Requirement:
Within the records that follow, restate exactly the lines from the line with "Generate a Blender" down to the line with "COL = SC.collection", including both. Omit the pictures.

====== Rows ======

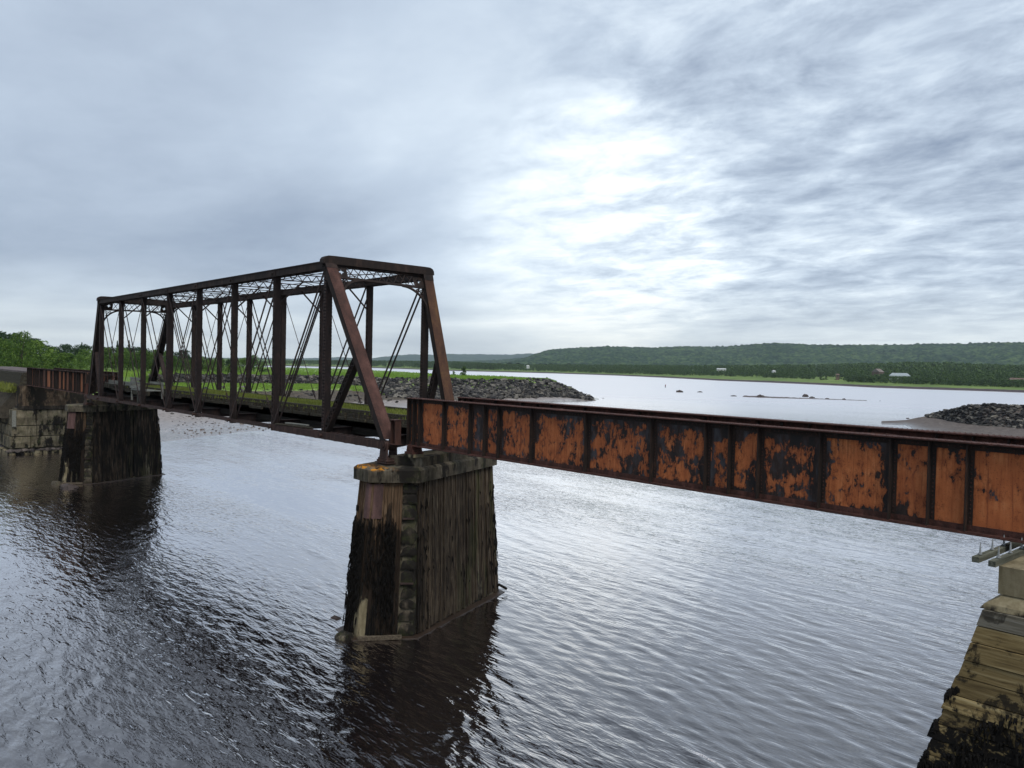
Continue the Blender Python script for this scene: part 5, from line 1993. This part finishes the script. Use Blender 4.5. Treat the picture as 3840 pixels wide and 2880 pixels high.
M['rust_plate'] = rust('dull_purple_rust_plate', (0.045, 0.026, 0.024), (0.095, 0.052, 0.046), (0.16, 0.095, 0.085), 3.0)
M['footing'] = simple('wet_brown_footing', [(0.3, (0.020, 0.012, 0.008)), (0.7, (0.055, 0.036, 0.024))], 3, 0.5, 0.4)
M['waler'] = wood('pale_waler_wood', (0.05, 0.038, 0.026), (0.12, 0.095, 0.068), (0.22, 0.18, 0.13), 0, 14)
pier(0, 0, 'large timber-clad bridge pier in the middle holding the truss and the long girder', 21)
pier(-44.3, .1, 'black timber-clad bridge pier at the left under the far end of the truss', 22)


# broken timber leaning in the water behind the middle pier
p = ground(1858, 2222, WZ)
m = MB(); m.beam((p[0] - .25, p[1] - .1, WZ - .3), (p[0] + .12, p[1] + .06, WZ + .38), .10, .10)
m.beam((p[0] + .10, p[1] + .06, WZ + .38), (p[0] + .42, p[1] + .3, WZ + .20), .09, .09)
m.build('broken_timber', 'deck_dark', label='broken bent timber sticking out of the water by the middle pier', category='timber')
p = ground(258, 1827, WZ)
m = MB(); m.rock((p[0], p[1], WZ + .05), .8, .4, .22, .3)
m.build('river_rock', 'rock', label='flat grey rock awash at the nose of the left pier', category='rock')
p = ground(1262, 2318, WZ)
m = MB(); m.rock((p[0], p[1], WZ - .04), .20, .14, .12, .3)
m.build('river_rock', 'rock', label='small stone awash left of the middle pier in a ripple', category='rock')
# old planks lying on the bottom chord
for k, (x0, x1, y, dz, lb) in enumerate(((34.6, 37.6, -.05, .0, 'long weathered plank lying on the truss bottom chord, nearest the edge'), (35.0, 36.9, .12, .06, 'short grey plank lying crosswise on the planks of the truss bottom chord'))):
    m = MB(); m.beam((x0, y - .12 + .15 * k, .18 + dz), (x1, y + .12, .20 + dz), .16, .05)
    m.build('loose_plank', 'grey_wood' if k else 'tie', label=lb, category='plank')


# ------------------------------------------------------------------ right crib pier
def right_pier():
    T = thing('crib_pier', 'timber crib pier of yellowed horizontal boards at the lower right with black rockweed', 'pier', (67, 2, WZ))
    off = (-67, -2, -WZ)
    def fin(o): o.location = off; return o
    yt = -1.25
    def face(z):      # left edge x and front y of the crib at a level
        s = (-.92 - z)
        k = -.06 + .09 * max(0, min(1, (z + 2.35) / -.2)) if z < -2.3 else 0
        return 64.62 - .262 * s - k, yt - .10 * s - k * .8
    z = -.93
    i = 0
    while z > WZ - .4:
        h = random.uniform(.27, .345) if i > 1 else .30
        xl, yf = face(z - h / 2)
        jut = random.uniform(-.02, .02) + (random.uniform(-.10, .05) if z < -2.4 else 0)
        xl0, _ = face(z); xl1, _ = face(z - h)
        yb = 6.0
        V = []
        dy_ = random.uniform(-.02, .02)
        for (zz, xx) in ((z - h + .010, xl1 + jut), (z - .010, xl0 + jut)):
            _, yy = face(zz); yy += dy_
            V += [(xx, yy, zz), (xx + 5.4, yy, zz), (xx + 5.4, yy + .12, zz), (xx, yy + .12, zz)]
        m = MB(); m.add(V, [(3, 2, 1, 0), (4, 5, 6, 7), (0, 1, 5, 4), (1, 2, 6, 5), (2, 3, 7, 6), (3, 0, 4, 7)])
        o = fin(m.build('board', 'crib_grey' if i < 1 else 'crib', T))
        m = MB(); V = []
        for (zz, xx) in ((z - h + .008, xl1 + jut), (z - .008, xl0 + jut)):
            _, yy = face(zz)
            V += [(xx + .001, yy + .121, zz), (xx + .12, yy + .121, zz), (xx + .12 - .2, yb, zz), (xx - .2, yb, zz)]
        m.add(V, [(3, 2, 1, 0), (4, 5, 6, 7), (0, 1, 5, 4), (1, 2, 6, 5), (2, 3, 7, 6), (3, 0, 4, 7)])
        fin(m.build('side_board', 'crib', T))
        z -= h; i += 1
    m = MB()
    V = []
    for zz in (WZ - .4, -.94):
        xl, yy = face(zz)
        V += [(xl + .13, yy + .13, zz), (xl + 5.2, yy + .13, zz), (xl + 4.9, 5.9, zz), (xl - .05, 5.9, zz)]
    m.add(V, [(3, 2, 1, 0), (4, 5, 6, 7), (0, 1, 5, 4), (1, 2, 6, 5), (2, 3, 7, 6), (3, 0, 4, 7)])
    fin(m.build('fill', 'concrete', T))
    # sloping concrete shoulder
    m = MB()
    a = [(64.56, -1.18), (69.6, -1.18), (69.2, 5.8), (64.4, 5.8)]
    b = [(64.80, -1.02), (69.3, -1.02), (69, 5.6), (64.6, 5.6)]
    c = [(64.86, -.96), (69.2, -.96), (68.9, 5.5), (64.7, 5.5)]
    m.prism(a, -.93, -.84, [(x + .06, y + .03) for x, y in a]); m.prism([(x + .06, y + .03) for x, y in a], -.8399, -.72, b)
    m.prism(b, -.7199, -.66, c)
    fin(m.build('shoulder', 'concrete_tan', T))
    m = MB(); c2 = [(64.78, -1.0), (69.1, -1.0), (68.8, 5.4), (64.6, 5.4)]
    m.prism(c2, -.6599, -.175)
    fin(m.build('concrete_stem', 'concrete_tan', T))
    # rockweed
    st = MB()
    for k in range(1700):
        z = random.uniform(WZ, -2.5)
        xl, yf = face(z)
        x = xl + abs(random.gauss(0, 1.1)) if random.random() < .8 else xl + random.uniform(-.02, .03)
        if vnoise(np.array([x]), np.array([z]), 1.3, 12, 3)[0] < .47: continue
        l = random.uniform(.06, .22); w_ = random.uniform(.012, .04)
        y = yf - random.uniform(.005, .05)
        st.add([(x - w_, y, z), (x + w_, y, z), (x + random.uniform(-.04, .04), y - random.uniform(0, .05), z - l), (x, y - .035, z - l * .4)], [(0, 3, 2), (1, 2, 3), (0, 1, 3)])
    for k in range(60):
        z = random.choice((random.uniform(-2.55, -2.3), random.uniform(WZ, -2.5)))
        xl, yf = face(z)
        st.rock((xl + random.uniform(-.01, .06), yf + random.uniform(-.02, .1), z), random.uniform(.02, .05), .04, random.uniform(.04, .10), random.uniform(0, 6))
    fin(st.build('rockweed', 'weed', T, kind='stuff'))
    # two bolted timbers lying on the pier
    for k, (x, y0, lb) in enumerate(((64.38, -1.10, 'longer pale grey timber with upright bolts jutting left from under the girder'), (64.68, -1.22, 'shorter greenish timber with bolts beside the longer one, on the concrete stem'))):
        t = thing('bearing_timber', lb, 'timber', (x, y0, -.172))
        m = MB(); m.box(0, .115, 0, 3.6, 0.002, .10); m.build('beam', 'bearing_wood', t)
        for j in range(4):
            m = MB(); yy = .22 + j * .62 + .1 * k
            m.cyl((.06, yy, .115), (.06, yy, .31), .022, 8, .008)
            m.cyl((.06, yy, .115), (.06, yy, .135), .035, 6)
            m.build('bolt', 'galv', t)


random.seed(5)
right_pier()


# ------------------------------------------------------------------ left abutment
def left_abutment():
    random.seed(9)
    X0 = -23.25
    T = thing('stone_abutment', 'stone block abutment with concrete seat under the left girder span', 'abutment', (X0, 2, WZ))
    off = (-X0, -2, -WZ)
    def fin(o): o.location = off; return o
    m = MB(); m.box(X0 - 6, X0 - .42, -.6, 6.4, WZ - 1, -2.3); fin(m.build('core', 'concrete', T))
    # courses
    rows = [(-2.45, -4.02), (-4.06, -5.10), (-5.14, -6.28)]
    for r_, (zt, zb) in enumerate(rows):
        y = -.85 - .12 * r_
        while y < 6.3:
            w_ = random.uniform(1.6, 2.6)
            j = random.uniform(-.05, .05)
            m = MB()
            x1 = X0 + .05 * r_ + j
            ys = np.linspace(y + .03, y + w_ - .03, 4); zs = np.linspace(zb + .02, zt - .02, 3)
            V = []; F = []
            for a in ys:
                for b in zs:
                    inner = (a not in (ys[0], ys[-1])) and (b not in (zs[0], zs[-1]))
                    V.append((x1 + (random.uniform(.04, .12) if inner else random.uniform(-.03, .01)), a, b))
            n0 = len(V)
            for a in ys:
                for b in zs: V.append((x1 - .5, a, b))
            for a in range(3):
                for b in range(2):
                    q = a * 3 + b
                    F.append((q, q + 3, q + 4, q + 1)); F.append((n0 + q, n0 + q + 1, n0 + q + 4, n0 + q + 3))
            for b in range(2):
                F.append((b, b + 1, n0 + b + 1, n0 + b)); F.append((9 + b, n0 + 9 + b, n0 + 9 + b + 1, 9 + b + 1))
            for a in range(3):
                q = a * 3; F.append((q, n0 + q, n0 + q + 3, q + 3)); F.append((q + 2, q + 5, n0 + q + 5, n0 + q + 2))
            m.add(V, F); fin(m.build('stone_block', 'block', T))
            y += w_
        # side face blocks
        x = X0 - .52
        while x > X0 - 6:
            w_ = random.uniform(1.4, 2.2)
            m = MB(); m.box(x - w_ + .03, x, -.85 - .12 * r_ + random.uniform(-.03, .03), -.58, zb + .02, zt - .02)
            fin(m.build('stone_block', 'block', T)); x -= w_
    # concrete seat
    m = MB(); m.prism([(X0 - 6, -.35), (X0 - .35, -.35), (X0 + .0, .0), (X0 + .0, 6.2), (X0 - 6, 6.2)], -2.42, -.02)
    fin(m.build('seat', 'seat', T))
    m = MB(); m.prism([(X0 - 6, -.42), (X0 - .36, -.42), (X0 + .08, -.02), (X0 + .08, 6.25), (X0 - 6, 6.25)], -2.43, -2.05)  # dark strip standing in for the recess under the seat, shade painted in
    m2 = fin(m.build('seat_recess_strip', 'seat_dark', T))
    # footing with cobbles
    m = MB(); m.box(X0 - 5, X0 + .55, -1.35, 6.6, WZ - .6, WZ + .28); fin(m.build('footing', 'concrete_tan', T))
    st = MB()
    for k in range(46):
        r_ = random.uniform(.14, .3)
        st.rock((X0 + random.uniform(.15, .5), random.uniform(-1.2, 6), WZ + .36), r_, r_, r_ * .55, random.uniform(0, 6))
    fin(st.build('cobbles', 'peb', T, kind='stuff'))
    m = MB(); m.box(X0 + .12, X0 + .34, -.95, -.62, -4.1, -2.5); fin(m.build('corner_timber', 'grey_wood', T))
    # approach: timber wall and earth behind the seat
    A = thing('timber_approach', 'dark timber retaining wall of the bridge approach at the far left edge', 'retaining wall', (-27, 2, -1))
    for k in range(5):
        z = -.2 + k * .3
        m = MB(); m.box(-45, -24.2, -.15 + .05 * k, .10 + .05 * k, z, z + .28); o = m.build('timber', 'tie', A); o.location = (27, -2, 1)
    for k in range(5):
        z = -.2 + k * .3
        m = MB(); m.box(-24.18, -23.9, .0 + .05 * k, 5, z, z + .28); o = m.build('timber', 'tie', A); o.location = (27, -2, 1)
    m = MB(); m.box(-60, -24.3, .45, 5.2, -3, 1.42); o = m.build('fill', 'gravel', A); o.location = (27, -2, 1)
    # gravel track surface and earth wedge by the girder end
    m = MB(); m.prism([(-60, -4), (-27, -2.2), (-24.6, -.45), (-24.6, 0.1), (-60, 0.1)], -3.4, -.55, [(-60, -.9), (-27, -.6), (-25, -.3), (-25, -.16), (-60, -.16)])
    m.build('earth_bank', 'dirt', kind='structure')
    pts = [(random.uniform(-34, -24.4), random.uniform(-1.2, .4), -.75 + random.uniform(0, .6)) for _ in range(700)]
    tufts('approach_weeds', pts, .15, .5, 'moss', .05, 3)


M['seat'] = concrete('rust_stained_seat_concrete', (0.02, 0.015, 0.011), (0.07, 0.048, 0.032), (0.20, 0.15, 0.10), 0.1, False, 0.6)
M['seat_dark'] = concrete('recess_shade_concrete', (0.010, 0.008, 0.007), (0.022, 0.018, 0.014), (0.07, 0.058, 0.045), 0.0, False, 0.3)  # near-black colour carries the shade of the recess below the seat
left_abutment()


# ------------------------------------------------------------------ haze
def haze():
    m = bpy.data.materials.new('air_haze'); m.use_nodes = True
    nt = m.node_tree; nt.nodes.clear()
    out = nt.nodes.new('ShaderNodeOutputMaterial')
    v = nt.nodes.new('ShaderNodeVolumePrincipled')
    v.inputs['Color'].default_value = (0.80, 0.90, 1.0, 1)
    v.inputs['Density'].default_value = 0.000065
    v.inputs['Anisotropy'].default_value = 0.2
    lk(nt, v.outputs[0], out.inputs['Volume'])
    b = MB(); b.box(-8500, 8500, -8500, 8500, -12, 150)
    o = b.build('haze', m, kind='stuff')


haze()
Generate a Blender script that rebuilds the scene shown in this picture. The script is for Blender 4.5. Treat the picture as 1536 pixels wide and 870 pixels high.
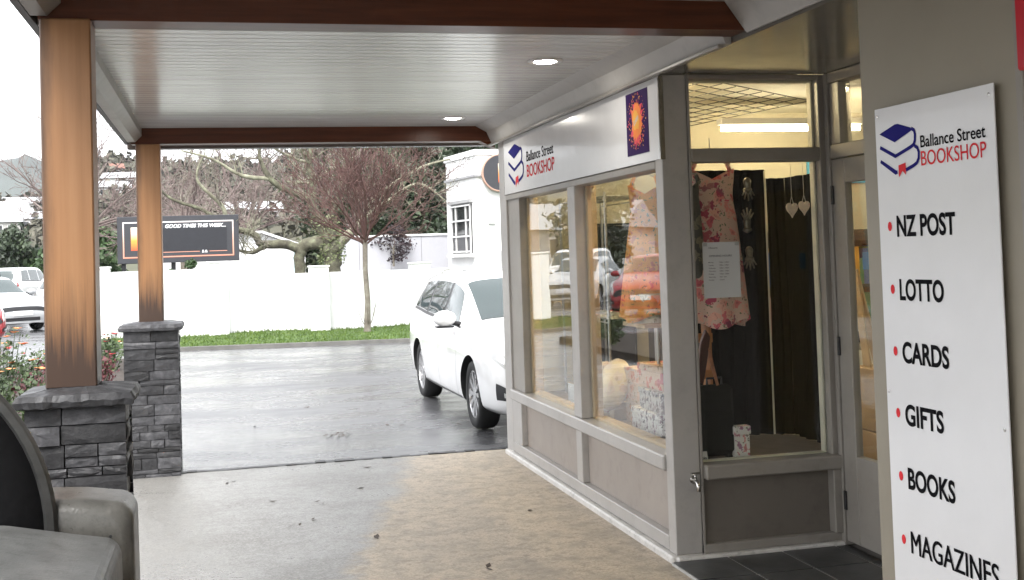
import bpy, bmesh, math, random
from mathutils import Vector, Matrix
R = math.radians
for o in list(bpy.data.objects): bpy.data.objects.remove(o)
SC = bpy.context.scene
COL = SC.collection

# ------------------------------------------------------------------ camera
cam = bpy.data.cameras.new('camera'); cam_o = bpy.data.objects.new('camera', cam); COL.objects.link(cam_o)
cam.sensor_width = 36.0; cam.sensor_fit = 'HORIZONTAL'; cam.lens = 41.70
cam.shift_y = -0.0801; cam.clip_start = 0.05; cam.clip_end = 5000
cr = Vector((0.97026, -0.23983, -0.03274)); cu = Vector((0.02285, -0.04392, 0.99877)); cf = Vector((0.24097, 0.96982, 0.03714))
mw = Matrix(((cr.x, cu.x, -cf.x, 0), (cr.y, cu.y, -cf.y, 0), (cr.z, cu.z, -cf.z, 1.65), (0, 0, 0, 1)))
cam_o.matrix_world = mw
SC.camera = cam_o
# ------------------------------------------------------------------ sky, sun, exposure
SUN_EL, SUN_AZ = 52.0, 205.0          # degrees; azimuth clockwise from +Y
world = bpy.data.worlds.new('World'); SC.world = world; world.use_nodes = True
wn = world.node_tree.nodes; wl = world.node_tree.links; wn.clear()
sky = wn.new('ShaderNodeTexSky'); sky.sky_type = 'NISHITA'; sky.sun_disc = False
sky.sun_elevation = R(SUN_EL); sky.sun_rotation = R(SUN_AZ); sky.air_density = 1.0; sky.dust_density = 4.0; sky.ozone_density = 1.0
hsv = wn.new('ShaderNodeHueSaturation'); hsv.inputs['Saturation'].default_value = 0.12      # cloud cover
mixs = wn.new('ShaderNodeMix'); mixs.data_type = 'RGBA'; mixs.inputs['Factor'].default_value = 0.6
mixs.inputs['B'].default_value = (6.2, 6.35, 6.6, 1)
bg = wn.new('ShaderNodeBackground'); bg.inputs['Strength'].default_value = 0.12
wo = wn.new('ShaderNodeOutputWorld')
wl.new(sky.outputs[0], hsv.inputs['Color']); wl.new(hsv.outputs[0], mixs.inputs['A']); wl.new(mixs.outputs['Result'], bg.inputs['Color']); wl.new(bg.outputs[0], wo.inputs[0])
sun = bpy.data.lights.new('sun', 'SUN'); sun.energy = 0.9; sun.angle = R(25); sun.color = (1, .97, .93)
sun_o = bpy.data.objects.new('sun', sun); COL.objects.link(sun_o)
sd = Vector((math.sin(R(SUN_AZ)) * math.cos(R(SUN_EL)), math.cos(R(SUN_AZ)) * math.cos(R(SUN_EL)), math.sin(R(SUN_EL))))
sun_o.rotation_euler = sd.to_track_quat('Z', 'Y').to_euler()
SC.view_settings.view_transform = 'Standard'; SC.view_settings.look = 'None'; SC.view_settings.gamma = 1.0
SC.view_settings.use_curve_mapping = False
SC.view_settings.exposure = 2.18
SC.render.engine = 'CYCLES'
SC.cycles.max_bounces = 8; SC.cycles.transparent_max_bounces = 12; SC.cycles.diffuse_bounces = 4; SC.cycles.glossy_bounces = 4
SC.cycles.use_denoising = True
SC.cycles.sample_clamp_indirect = 6.0

# ------------------------------------------------------------------ helpers
def tag(o, label=None, cat=None, group=None, kind=None):
    if label: o['label'] = label
    if cat: o['category'] = cat
    if group: o['group'] = group
    if kind: o['kind'] = kind
    return o
def thing(name, label, cat, loc=(0, 0, 0), rz=0.0, group=None):
    o = bpy.data.objects.new(name, None); COL.objects.link(o)
    o.location = loc; o.rotation_euler = (0, 0, rz); o.empty_display_size = .1
    return tag(o, label, cat, group)
class MB:
    """collects geometry; build() links ONE mesh object"""
    def __init__(s): s.v = []; s.f = []; s.mi = []
    def add(s, v, f, mi=0):
        b = len(s.v); s.v += [tuple(p) for p in v]; s.f += [tuple(i + b for i in q) for q in f]; s.mi += [mi] * len(f); return s
    def box(s, x0, x1, y0, y1, z0, z1, mi=0):
        v = [(x0,y0,z0),(x1,y0,z0),(x1,y1,z0),(x0,y1,z0),(x0,y0,z1),(x1,y0,z1),(x1,y1,z1),(x0,y1,z1)]
        return s.add(v, [(3,2,1,0),(4,5,6,7),(0,1,5,4),(1,2,6,5),(2,3,7,6),(3,0,4,7)], mi)
    def prism(s, poly, axis, a, b, mi=0):
        """poly: 2-D outline in the other two axes (in order), extruded along axis from a to b"""
        n = len(poly)
        def mk(p, t):
            return (t, p[0], p[1]) if axis == 0 else ((p[0], t, p[1]) if axis == 1 else (p[0], p[1], t))
        v = [mk(p, a) for p in poly] + [mk(p, b) for p in poly]
        f = [tuple(range(n))[::-1], tuple(range(n, 2 * n))] + [(i, (i + 1) % n, n + (i + 1) % n, n + i) for i in range(n)]
        return s.add(v, f, mi)
    def tube(s, pts, rad, n=6, cap=True, mi=0):
        pts = [Vector(p) for p in pts]; m = len(pts)
        if not hasattr(rad, '__len__'): rad = [rad] * m
        t = (pts[1] - pts[0]).normalized(); ref = Vector((0, 0, 1)) if abs(t.z) < .9 else Vector((1, 0, 0))
        a = t.cross(ref).normalized(); v = []; f = []
        for i in range(m):
            t = ((pts[min(i + 1, m - 1)] - pts[max(i - 1, 0)])).normalized()
            a = (a - t * a.dot(t)); a = a.normalized() if a.length > 1e-6 else t.orthogonal().normalized()
            b = t.cross(a)
            for k in range(n):
                w = 2 * math.pi * k / n; v.append(pts[i] + (a * math.cos(w) + b * math.sin(w)) * rad[i])
        for i in range(m - 1):
            for k in range(n):
                k2 = (k + 1) % n; f.append((i * n + k, i * n + k2, (i + 1) * n + k2, (i + 1) * n + k))
        if cap and n > 2: f.append(tuple(range(n))[::-1]); f.append(tuple((m - 1) * n + k for k in range(n)))
        return s.add(v, f, mi)
    def lathe(s, prof, c=(0, 0, 0), axis='Z', n=24, mi=0):
        v = []; f = []; m = len(prof); c = Vector(c)
        for k in range(n):
            w = 2 * math.pi * k / n
            for r_, h in prof:
                p = (r_ * math.cos(w), r_ * math.sin(w), h)
                if axis == 'Y': p = (p[0], p[2], p[1])
                if axis == 'X': p = (p[2], p[0], p[1])
                v.append(c + Vector(p))
        for k in range(n):
            k2 = (k + 1) % n
            for i in range(m - 1): f.append((k * m + i, k2 * m + i, k2 * m + i + 1, k * m + i + 1))
        return s.add(v, f, mi)
    def build(s, name, mats, parent=None, smooth=False, bevel=0.0, local=False, ang=None):
        me = bpy.data.meshes.new(name)
        v = s.v
        if parent is not None and not local:
            L = Vector(parent_origin(parent)); v = [(p[0] - L.x, p[1] - L.y, p[2] - L.z) for p in v]
        me.from_pydata(v, [], s.f)
        if not isinstance(mats, (list, tuple)): mats = [mats]
        for m in mats: me.materials.append(m)
        if len(mats) > 1: me.polygons.foreach_set('material_index', s.mi)
        bm = bmesh.new(); bm.from_mesh(me)
        if bevel:
            bmesh.ops.remove_doubles(bm, verts=bm.verts, dist=1e-6)
            bmesh.ops.bevel(bm, geom=list(bm.edges), offset=bevel, segments=1, affect='EDGES', clamp_overlap=True)
        bmesh.ops.recalc_face_normals(bm, faces=bm.faces)
        bm.to_mesh(me); bm.free()
        if smooth: me.polygons.foreach_set('use_smooth', [True] * len(me.polygons))
        if ang: me.set_sharp_from_angle(angle=R(ang))
        me.update()
        o = bpy.data.objects.new(name, me); COL.objects.link(o)
        if parent is not None: o.parent = parent
        return o
def parent_origin(p):
    v = Vector((0, 0, 0))
    while p is not None: v += Vector(p.location); p = p.parent
    return v
def pbox(name, m, parent, x0, x1, y0, y1, z0, z1, bevel=0.0, local=False):
    return MB().box(x0, x1, y0, y1, z0, z1).build(name, m, parent, bevel=bevel, local=local)
def copy_tree(o, parent=None):
    c = o.copy(); COL.objects.link(c); c.parent = parent
    for ch in list(o.children): copy_tree(ch, c)
    return c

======

The answer:
Generate a Blender script that rebuilds the scene shown in this picture. The script is for Blender 4.5. Treat the picture as 1536 pixels wide and 870 pixels high.
import bpy, bmesh, math, random
from mathutils import Vector, Matrix
R = math.radians
for o in list(bpy.data.objects): bpy.data.objects.remove(o)
SC = bpy.context.scene
COL = SC.collection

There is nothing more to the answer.